Your point 3) is perhaps the one that should give us the most thought as Christians. On the one hand, I definitely take your point that those who work should be paid a just wage. On the other hand, it seems to me that part of the "justice" of a wage is how it relates to what you're doing. While on the one hand, it strikes me as being the duty of employers to pay a wage that people can live off of, it also strikes me as being the duty someone who wants to be a head of household to do work that's worthy of a household supporting wage.
This in turn leads to point 4). (A quick digression, I'm not sure what relation you're seeing between minimum wage and higher taxes on the 'well off' since most wages are not paid out of taxes.) I think it's important to think about what setting the minimum wage at $20/hr would mean. On the one hand, it would mean saying that all work was worth at least $20/hr, but on the other it would mean saying that no work worth less than $20/hr was worth doing (or worth paying someone to do.)
It's hard to imagine how big a change we'd face in our national character and economy if we set the minimum wage at $20/hr, but one thing I think we could bet on for use is that unemployment for those with only a high school education or less (many of the people one would be intending to help) would go up to 50% or more, for the simple reason that people would re-assess what it was worth it to hire people to do, and eliminate a lot of the lower skilled jobs from the economy.
Steven "beat me to the punch": if you are doing well, or well enough, why should it matter how much more than you someone else is making?
Leave it to Steven and Fr. Fox to isolate in a few words of morality what I spent many paragraphs of ad hoc economics trying to argue.
Yes, I think you're right that the "income gap" rhetoric appeals primarily to envy.
Trying to turn the entire middle class into a victim group and then propose ways to help them probably appeals more to a certain type of politician, since those who aren't making a living wage in the first place tend to vote in rather smaller numbers than those who are getting by but envy their neighbors.

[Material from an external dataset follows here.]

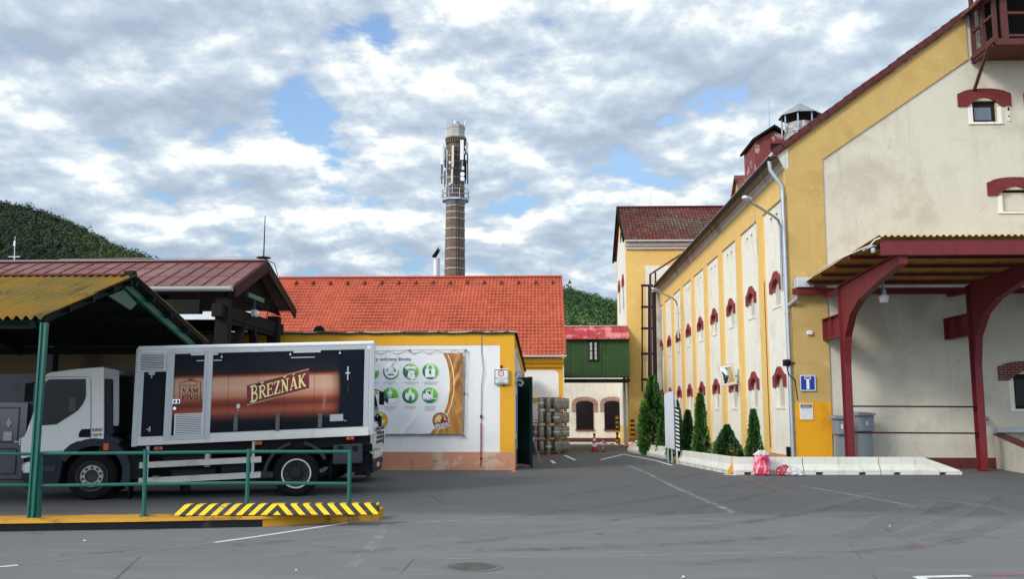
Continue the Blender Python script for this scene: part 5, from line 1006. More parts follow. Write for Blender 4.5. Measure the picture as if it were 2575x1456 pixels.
vinyl = mk('white_vinyl', (.76, .76, .77, 1), .45, .03, 1)
def edge(dx=0):
    pts = [zz5(*p) for p in ((1205, 88), (1262, 210), (1300, 370), (1312, 520), (1308, 700), (1280, 880), (1220, 1040), (1120, 1220), (990, 1378))]
    def f(z):
        for (xa, za), (xb, zb_) in zip(pts, pts[1:]):
            if zb_ <= z <= za: return xa+(xb-xa)*(za-z)/(za-zb_)+dx
        return (pts[0][0] if z > pts[0][1] else pts[-1][0])+dx
    return f
mb = MB(); sheet(mb, bx0, edge(), bzb, bzt, 110, 50, YBn); mb.build('white_field', vinyl, bn, smooth=True, normals=False)
m, t, b = start('gold_print_field'); v = t.obj(); n = t.noise(t.scaled(v, (2.2, 1, .5)), 1.1, 5, .55, 1.5)
t.put(b.inputs['Base Color'], t.ramp(n, [(.25, s8(104, 62, 16)), (.42, s8(160, 102, 34)), (.55, s8(190, 134, 62)), (.68, s8(132, 80, 24)), (.85, s8(212, 170, 104))])); b.inputs['Roughness'].default_value = .4; gold = m
mb = MB(); sheet(mb, edge(.0), bx1, bzb, bzt, 24, 50, YBn); mb.build('gold_field', gold, bn, smooth=True, normals=False)
lpts = [zz5(*p) for p in ((1278, 88), (1340, 240), (1375, 390), (1390, 560), (1380, 720), (1345, 900), (1285, 1060), (1190, 1240), (1095, 1378))]
mb = MB()
for (xa, za), (xb, zb_) in zip(lpts, lpts[1:]):
    for k in range(6):
        f0, f1 = k/6, (k+1)/6; p, q = (xa+(xb-xa)*f0, za+(zb_-za)*f0), (xa+(xb-xa)*f1, za+(zb_-za)*f1)
        mb.quad((p[0]-.013, YBn-.006-fold(*p), p[1]), (q[0]-.013, YBn-.006-fold(*q), q[1]), (q[0]+.013, YBn-.006-fold(*q), q[1]), (p[0]+.013, YBn-.006-fold(*p), p[1]))
for f in (0,):
    e = edge()
    for k in range(40): za, zb_ = bzt+(bzb-bzt)*k/40, bzt+(bzb-bzt)*(k+1)/40; mb.quad((e(za)-.012, YBn-.0055-fold(e(za), za), za), (e(zb_)-.012, YBn-.0055-fold(e(zb_), zb_), zb_), (e(zb_)+.012, YBn-.0055-fold(e(zb_), zb_), zb_), (e(za)+.012, YBn-.0055-fold(e(za), za), za))
mb.build('cream_line', mk('cream_line_print', s8(250, 236, 190), .45, .03), bn, normals=False)
LY = [0]
def flat(mb, pts, lay):
    """polygon in banner zoom pixels, laid on the banner following its folds"""
    LY[0] += 1; q = [zz5(*p) for p in pts]; y = YBn-.010-.004*lay-.00004*(LY[0] % 40); mb.add([(x, y-fold(x, z), z) for x, z in q], [tuple(range(len(q)))])
def disc(mb, cx_, cy_, r, lay, n=40, a0=0, a1=360): flat(mb, [(cx_+r*math.cos(math.radians(a0+(a1-a0)*i/n)), cy_+r*math.sin(math.radians(a0+(a1-a0)*i/n))) for i in range(n if a1-a0 == 360 else n+1)], lay)
def stroke(mb, pts, w, lay):
    for (xa, ya), (xb, yb) in zip(pts, pts[1:]):
        l_ = math.hypot(xb-xa, yb-ya) or 1; hx, hy = -(yb-ya)/l_*w/2, (xb-xa)/l_*w/2; flat(mb, [(xa+hx, ya+hy), (xb+hx, yb+hy), (xb-hx, yb-hy), (xa-hx, ya-hy)], lay)
m, t, b = start('green_icon_print'); v = t.obj(); at_n = t.new('ShaderNodeAttribute', attribute_name='tone').outputs['Fac']
t.put(b.inputs['Base Color'], t.ramp(at_n, [(0, s8(16, 80, 72)), (.35, s8(30, 120, 70)), (.7, s8(84, 178, 60)), (1, s8(130, 205, 56))])); b.inputs['Roughness'].default_value = .45; greenp = m
vw = mk('white_print', (.80, .80, .81, 1), .45, .02, 2); dkgreen = mk('deep_green_print', s8(12, 70, 66), .45, .05, 2)
def green_disc(mb, cx_, cy_, r, lay):
    R_ = [0, .25, .5, .75, 1.0]; y = lambda p: YBn-.010-.004*lay
    for a in range(36):
        for r0_, r1_ in zip(R_, R_[1:]):
            A0, A1 = 2*PI*a/36, 2*PI*(a+1)/36; q = [(cx_+r*rr*math.cos(an), cy_+r*rr*math.sin(an)) for rr, an in ((r0_, A0), (r1_, A0), (r1_, A1), (r0_, A1))]
            if r0_ == 0: q = q[1:3]+[(cx_, cy_)]
            mx = sum(p[0] for p in q)/len(q)-cx_; my = sum(p[1] for p in q)/len(q)-cy_
            mb.tone = min(1, max(0, .5+(mx*.55-my*.65)/r*.62)); P_ = [zz5(*p) for p in q]; mb.add([(x, y(0)-fold(x, z), z) for x, z in P_], [tuple(range(len(q)))])
    mb.tone = None
icons = [(66, 380), (380, 380), (693, 378), (1008, 375), (55, 765), (370, 762), (686, 762), (1000, 760)]
wl = [MB() for _ in range(9)]; dl = [MB() for _ in range(9)]; grey_p = MB(); discs = []
for cx_, cy_ in icons:
    mb = MB(); disc(mb, cx_, cy_, 138, .6); o = mb.build('icon', MATS.get('pale_rim_print') or mk('pale_rim_print', (.84, .85, .84, 1), .45, .02), bn, normals=False); mb = MB(); green_disc(mb, cx_, cy_, 129, 1); mb.build('icon_disc', greenp, o, normals=False); discs.append(o)
wht, dk = wl[0], dl[0]
# warning triangle / sign on leftmost (mostly hidden)
flat(wht, [(0, 300), (100, 240), (190, 330), (190, 365), (0, 365)], 2); flat(wht, [(70, 420), (110, 430), (118, 480), (80, 500), (50, 480)], 2)
wht, dk = wl[1], dl[1]
# gauge
cx_, cy_ = icons[1]; disc(wht, cx_, cy_+0, 104, 2); n_ = 24; flat(dk, [(cx_+80*math.cos(PI+PI*i/n_), cy_-0+80*math.sin(PI+PI*i/n_)) for i in range(n_+1)], 3)
for i in range(9): an = PI+PI*(i+.5)/9; stroke(wht, [(cx_+62*math.cos(an), cy_+62*math.sin(an)), (cx_+76*math.cos(an), cy_+76*math.sin(an))], 9, 4)
flat(wht, [(cx_-45, cy_), (cx_-26, cy_-70), (cx_+16, cy_-30), (cx_+48, cy_)], 4); flat(dk, [(cx_-48, cy_+38), (cx_+42, cy_+38), (cx_+42, cy_+58), (cx_-48, cy_+58)], 3)
wht, dk = wl[2], dl[2]
# car and paper in a hand
cx_, cy_ = icons[2]
flat(wht, [(600, 320), (610, 298), (645, 292), (670, 275), (725, 273), (758, 296), (788, 300), (790, 328), (760, 334), (620, 336)], 2); disc(wht, 637, 335, 20, 2.4, 18); disc(wht, 760, 335, 20, 2.4, 18); disc(dk, 637, 335, 8, 3, 12); disc(dk, 760, 335, 8, 3, 12); flat(dk, [(668, 295), (680, 282), (698, 280), (698, 295)], 3); flat(dk, [(706, 295), (706, 280), (725, 282), (740, 295)], 3)
flat(wht, [(662, 358), (758, 372), (742, 498), (640, 478)], 2); flat(wht, [(735, 420), (768, 440), (768, 485), (730, 510), (690, 505), (700, 480)], 2.6)
for q in ([(672, 372), (700, 376), (696, 400), (668, 396)], [(694, 410), (722, 414), (718, 440), (690, 436)], [(662, 452), (690, 456), (688, 466), (660, 462)]): flat(grey_p, q, 3)
wht, dk = wl[3], dl[3]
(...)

I had a tax law professor who recommended (half seriously) that the income tax rate increase sharply up until some very high income level (say half a million), at which point it would drop precipitously. His reasoning is that most wealthy people assume they'll get wealthier, so they'll endure unreasonably high rates, which they'd see as temporary, on the way to the low "prize" rate, and they will work like dogs to get there, growing the economy and generating lots of revenue at the same time.